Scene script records
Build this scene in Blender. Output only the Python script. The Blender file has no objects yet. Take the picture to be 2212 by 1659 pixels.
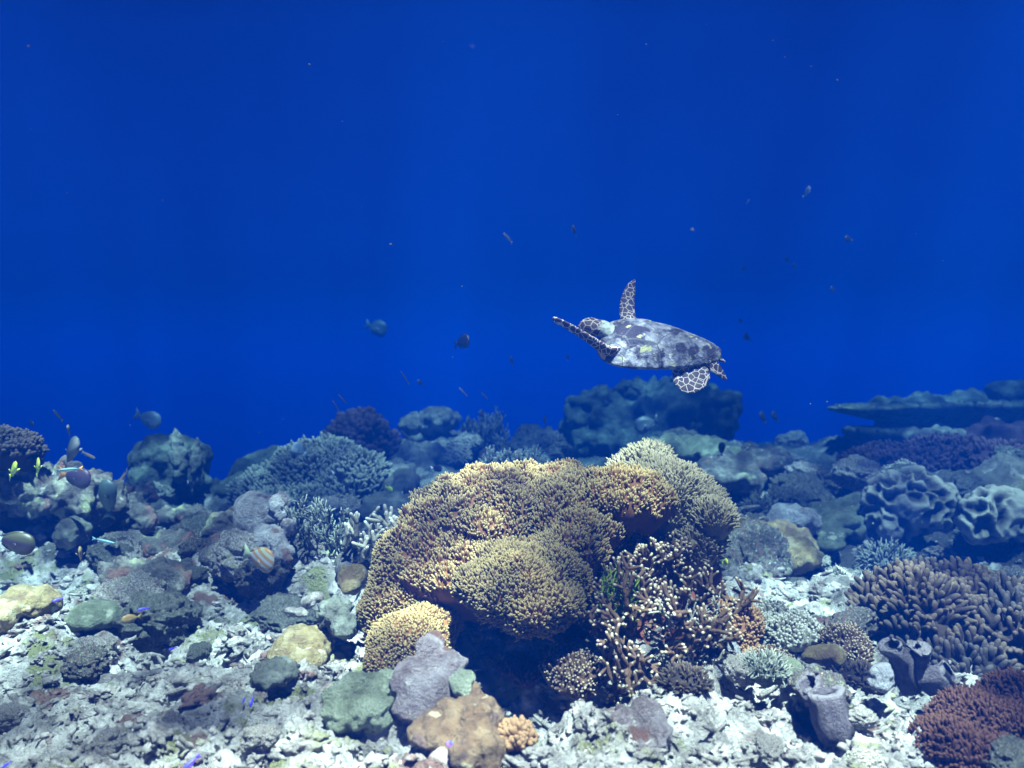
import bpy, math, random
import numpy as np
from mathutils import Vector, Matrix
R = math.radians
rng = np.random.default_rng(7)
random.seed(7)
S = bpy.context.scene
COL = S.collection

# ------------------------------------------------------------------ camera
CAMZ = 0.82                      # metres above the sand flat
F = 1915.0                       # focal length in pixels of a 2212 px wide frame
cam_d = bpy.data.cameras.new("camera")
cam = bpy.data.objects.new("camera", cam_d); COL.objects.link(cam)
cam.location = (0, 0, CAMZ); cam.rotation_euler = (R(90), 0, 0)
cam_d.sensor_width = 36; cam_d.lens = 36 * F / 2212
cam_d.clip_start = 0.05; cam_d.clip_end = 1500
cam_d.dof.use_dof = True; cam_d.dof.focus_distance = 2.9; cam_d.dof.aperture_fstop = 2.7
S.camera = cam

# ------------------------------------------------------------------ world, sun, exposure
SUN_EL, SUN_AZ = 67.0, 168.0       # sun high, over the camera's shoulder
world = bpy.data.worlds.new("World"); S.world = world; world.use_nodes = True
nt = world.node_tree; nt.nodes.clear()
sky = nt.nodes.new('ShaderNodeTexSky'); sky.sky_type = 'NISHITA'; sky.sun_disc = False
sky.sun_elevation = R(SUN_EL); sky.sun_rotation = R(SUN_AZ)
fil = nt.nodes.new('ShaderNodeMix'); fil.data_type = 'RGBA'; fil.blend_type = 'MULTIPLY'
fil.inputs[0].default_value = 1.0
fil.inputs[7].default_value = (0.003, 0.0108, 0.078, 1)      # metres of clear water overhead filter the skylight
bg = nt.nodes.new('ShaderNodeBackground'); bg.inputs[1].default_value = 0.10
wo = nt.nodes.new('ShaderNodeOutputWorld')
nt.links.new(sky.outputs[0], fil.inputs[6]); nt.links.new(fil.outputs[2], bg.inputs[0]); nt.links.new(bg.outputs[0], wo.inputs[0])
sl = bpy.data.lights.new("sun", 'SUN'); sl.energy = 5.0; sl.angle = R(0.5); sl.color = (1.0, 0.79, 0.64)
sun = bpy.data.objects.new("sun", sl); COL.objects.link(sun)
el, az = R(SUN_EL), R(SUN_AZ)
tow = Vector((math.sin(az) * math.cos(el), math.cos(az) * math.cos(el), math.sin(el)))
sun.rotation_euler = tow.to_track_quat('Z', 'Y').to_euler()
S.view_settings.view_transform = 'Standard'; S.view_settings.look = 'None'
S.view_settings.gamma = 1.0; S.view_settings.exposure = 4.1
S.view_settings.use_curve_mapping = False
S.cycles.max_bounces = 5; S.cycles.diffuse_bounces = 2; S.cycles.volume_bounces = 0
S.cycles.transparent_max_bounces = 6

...

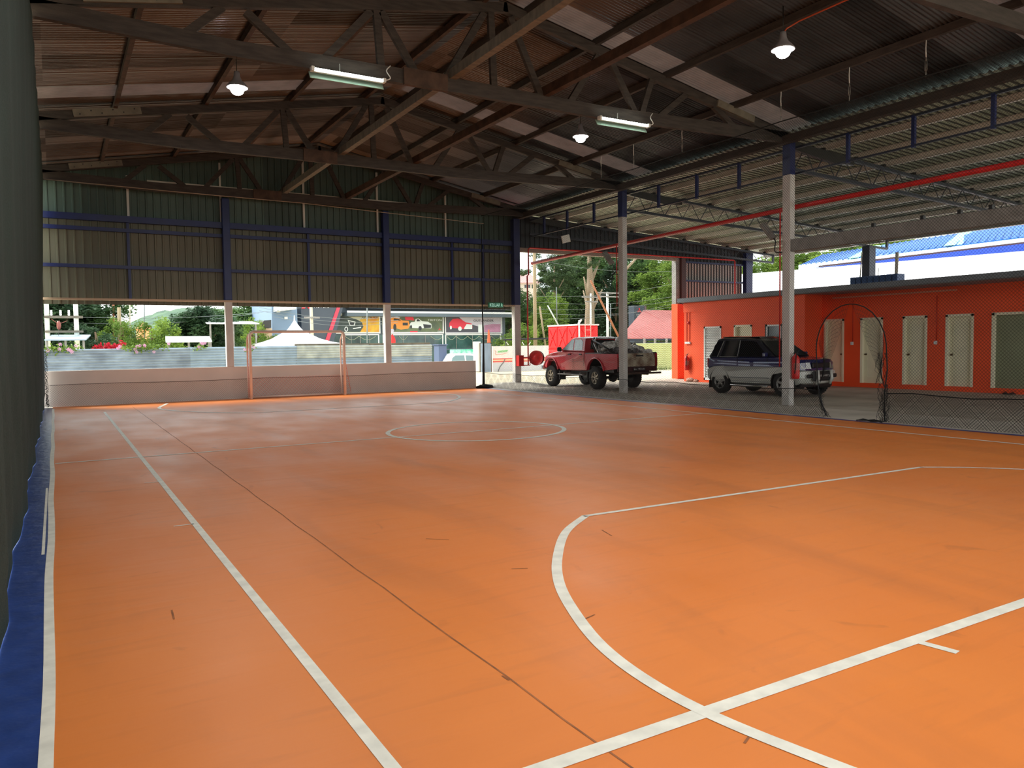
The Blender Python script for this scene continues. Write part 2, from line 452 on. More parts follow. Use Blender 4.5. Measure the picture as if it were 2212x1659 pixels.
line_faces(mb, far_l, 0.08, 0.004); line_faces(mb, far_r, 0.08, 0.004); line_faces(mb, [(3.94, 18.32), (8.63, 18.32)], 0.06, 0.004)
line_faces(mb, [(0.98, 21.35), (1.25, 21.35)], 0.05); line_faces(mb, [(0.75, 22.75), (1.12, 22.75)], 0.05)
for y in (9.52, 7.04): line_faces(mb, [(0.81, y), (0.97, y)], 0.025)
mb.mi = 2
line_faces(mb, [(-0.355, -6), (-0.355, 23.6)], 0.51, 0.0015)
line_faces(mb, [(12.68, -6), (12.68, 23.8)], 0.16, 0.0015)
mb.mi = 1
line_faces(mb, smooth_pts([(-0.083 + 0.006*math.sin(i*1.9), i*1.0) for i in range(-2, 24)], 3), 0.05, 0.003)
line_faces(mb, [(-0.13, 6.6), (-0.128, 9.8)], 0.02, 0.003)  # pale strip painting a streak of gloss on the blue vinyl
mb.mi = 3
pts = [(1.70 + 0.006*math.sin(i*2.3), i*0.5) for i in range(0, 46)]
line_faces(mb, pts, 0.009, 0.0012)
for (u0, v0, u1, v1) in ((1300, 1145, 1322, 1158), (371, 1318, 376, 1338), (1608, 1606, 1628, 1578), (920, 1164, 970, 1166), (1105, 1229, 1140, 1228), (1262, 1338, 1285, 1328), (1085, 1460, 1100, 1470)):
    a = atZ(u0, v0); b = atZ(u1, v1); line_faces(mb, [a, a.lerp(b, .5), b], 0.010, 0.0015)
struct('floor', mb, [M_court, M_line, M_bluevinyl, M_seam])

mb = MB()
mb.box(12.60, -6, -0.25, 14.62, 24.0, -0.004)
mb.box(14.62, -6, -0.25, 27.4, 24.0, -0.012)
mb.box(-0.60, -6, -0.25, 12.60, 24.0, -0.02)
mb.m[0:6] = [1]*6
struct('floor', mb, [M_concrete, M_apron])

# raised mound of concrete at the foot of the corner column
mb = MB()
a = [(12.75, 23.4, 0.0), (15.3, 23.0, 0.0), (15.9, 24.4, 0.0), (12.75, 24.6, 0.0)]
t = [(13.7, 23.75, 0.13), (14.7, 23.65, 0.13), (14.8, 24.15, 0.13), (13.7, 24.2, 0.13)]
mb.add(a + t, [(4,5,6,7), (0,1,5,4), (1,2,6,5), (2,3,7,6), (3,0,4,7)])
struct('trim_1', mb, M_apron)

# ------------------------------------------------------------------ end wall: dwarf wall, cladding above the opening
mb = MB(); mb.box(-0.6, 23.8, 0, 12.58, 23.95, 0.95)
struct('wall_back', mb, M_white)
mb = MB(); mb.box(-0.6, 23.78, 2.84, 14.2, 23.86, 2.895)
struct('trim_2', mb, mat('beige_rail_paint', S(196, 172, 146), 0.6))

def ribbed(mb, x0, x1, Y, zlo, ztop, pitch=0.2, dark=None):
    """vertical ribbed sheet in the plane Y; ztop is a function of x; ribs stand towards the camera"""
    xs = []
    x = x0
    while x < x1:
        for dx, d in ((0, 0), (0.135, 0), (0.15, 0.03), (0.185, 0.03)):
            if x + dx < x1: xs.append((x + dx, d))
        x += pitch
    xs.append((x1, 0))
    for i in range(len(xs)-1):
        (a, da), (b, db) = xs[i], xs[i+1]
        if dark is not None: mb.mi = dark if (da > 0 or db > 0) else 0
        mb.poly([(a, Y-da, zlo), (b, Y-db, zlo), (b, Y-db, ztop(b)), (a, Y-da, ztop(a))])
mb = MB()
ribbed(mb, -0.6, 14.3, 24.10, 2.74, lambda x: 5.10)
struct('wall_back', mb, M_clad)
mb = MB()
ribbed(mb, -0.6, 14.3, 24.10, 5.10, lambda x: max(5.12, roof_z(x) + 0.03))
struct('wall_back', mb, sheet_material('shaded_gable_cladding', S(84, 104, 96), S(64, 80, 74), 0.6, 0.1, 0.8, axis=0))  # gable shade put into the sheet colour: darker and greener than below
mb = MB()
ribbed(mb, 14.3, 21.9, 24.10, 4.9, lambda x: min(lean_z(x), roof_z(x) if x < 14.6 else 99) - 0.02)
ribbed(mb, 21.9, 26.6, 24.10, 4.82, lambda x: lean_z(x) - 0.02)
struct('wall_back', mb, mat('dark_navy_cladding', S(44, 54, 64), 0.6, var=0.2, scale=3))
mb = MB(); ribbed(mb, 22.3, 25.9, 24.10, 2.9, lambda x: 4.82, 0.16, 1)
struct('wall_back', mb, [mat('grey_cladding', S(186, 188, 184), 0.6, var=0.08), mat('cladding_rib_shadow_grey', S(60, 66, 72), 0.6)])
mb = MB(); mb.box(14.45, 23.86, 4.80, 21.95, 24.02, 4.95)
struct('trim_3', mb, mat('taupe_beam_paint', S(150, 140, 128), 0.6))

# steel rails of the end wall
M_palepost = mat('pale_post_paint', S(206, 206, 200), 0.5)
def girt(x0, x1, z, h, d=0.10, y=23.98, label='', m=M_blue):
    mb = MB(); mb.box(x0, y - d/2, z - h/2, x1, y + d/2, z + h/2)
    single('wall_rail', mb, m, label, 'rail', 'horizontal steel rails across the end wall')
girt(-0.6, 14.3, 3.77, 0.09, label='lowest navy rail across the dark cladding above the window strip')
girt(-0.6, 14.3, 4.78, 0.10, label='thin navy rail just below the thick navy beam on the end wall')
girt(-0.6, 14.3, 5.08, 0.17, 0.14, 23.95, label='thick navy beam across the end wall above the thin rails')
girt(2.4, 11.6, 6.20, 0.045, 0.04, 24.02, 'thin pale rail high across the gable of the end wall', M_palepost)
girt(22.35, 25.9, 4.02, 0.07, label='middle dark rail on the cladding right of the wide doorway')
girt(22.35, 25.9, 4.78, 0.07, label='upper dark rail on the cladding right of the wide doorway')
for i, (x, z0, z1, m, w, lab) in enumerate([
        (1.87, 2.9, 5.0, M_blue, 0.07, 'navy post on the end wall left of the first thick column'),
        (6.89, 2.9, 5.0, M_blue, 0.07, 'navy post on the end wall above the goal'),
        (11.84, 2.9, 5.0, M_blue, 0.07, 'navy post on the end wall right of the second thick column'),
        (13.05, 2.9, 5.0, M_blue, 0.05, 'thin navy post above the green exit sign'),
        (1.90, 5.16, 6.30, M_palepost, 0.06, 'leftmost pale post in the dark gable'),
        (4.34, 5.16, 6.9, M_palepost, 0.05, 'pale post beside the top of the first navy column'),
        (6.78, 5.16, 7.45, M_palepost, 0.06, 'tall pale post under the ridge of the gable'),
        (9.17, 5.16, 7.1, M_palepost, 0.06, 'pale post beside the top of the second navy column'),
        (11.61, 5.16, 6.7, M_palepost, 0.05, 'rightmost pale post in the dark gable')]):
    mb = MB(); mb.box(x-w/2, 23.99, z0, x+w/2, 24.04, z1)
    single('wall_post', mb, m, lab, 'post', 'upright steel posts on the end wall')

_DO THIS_
Above are the records; from them, give again exactly the lines from the one containing "if x + dx <" to the one containing "140, 128), 0.6))", both lines included, and nothing more.

_THE OUTPUT_
            if x + dx < x1: xs.append((x + dx, d))
        x += pitch
    xs.append((x1, 0))
    for i in range(len(xs)-1):
        (a, da), (b, db) = xs[i], xs[i+1]
        if dark is not None: mb.mi = dark if (da > 0 or db > 0) else 0
        mb.poly([(a, Y-da, zlo), (b, Y-db, zlo), (b, Y-db, ztop(b)), (a, Y-da, ztop(a))])
mb = MB()
ribbed(mb, -0.6, 14.3, 24.10, 2.74, lambda x: 5.10)
struct('wall_back', mb, M_clad)
mb = MB()
ribbed(mb, -0.6, 14.3, 24.10, 5.10, lambda x: max(5.12, roof_z(x) + 0.03))
struct('wall_back', mb, sheet_material('shaded_gable_cladding', S(84, 104, 96), S(64, 80, 74), 0.6, 0.1, 0.8, axis=0))  # gable shade put into the sheet colour: darker and greener than below
mb = MB()
ribbed(mb, 14.3, 21.9, 24.10, 4.9, lambda x: min(lean_z(x), roof_z(x) if x < 14.6 else 99) - 0.02)
ribbed(mb, 21.9, 26.6, 24.10, 4.82, lambda x: lean_z(x) - 0.02)
struct('wall_back', mb, mat('dark_navy_cladding', S(44, 54, 64), 0.6, var=0.2, scale=3))
mb = MB(); ribbed(mb, 22.3, 25.9, 24.10, 2.9, lambda x: 4.82, 0.16, 1)
struct('wall_back', mb, [mat('grey_cladding', S(186, 188, 184), 0.6, var=0.08), mat('cladding_rib_shadow_grey', S(60, 66, 72), 0.6)])
mb = MB(); mb.box(14.45, 23.86, 4.80, 21.95, 24.02, 4.95)
struct('trim_3', mb, mat('taupe_beam_paint', S(150, 140, 128), 0.6))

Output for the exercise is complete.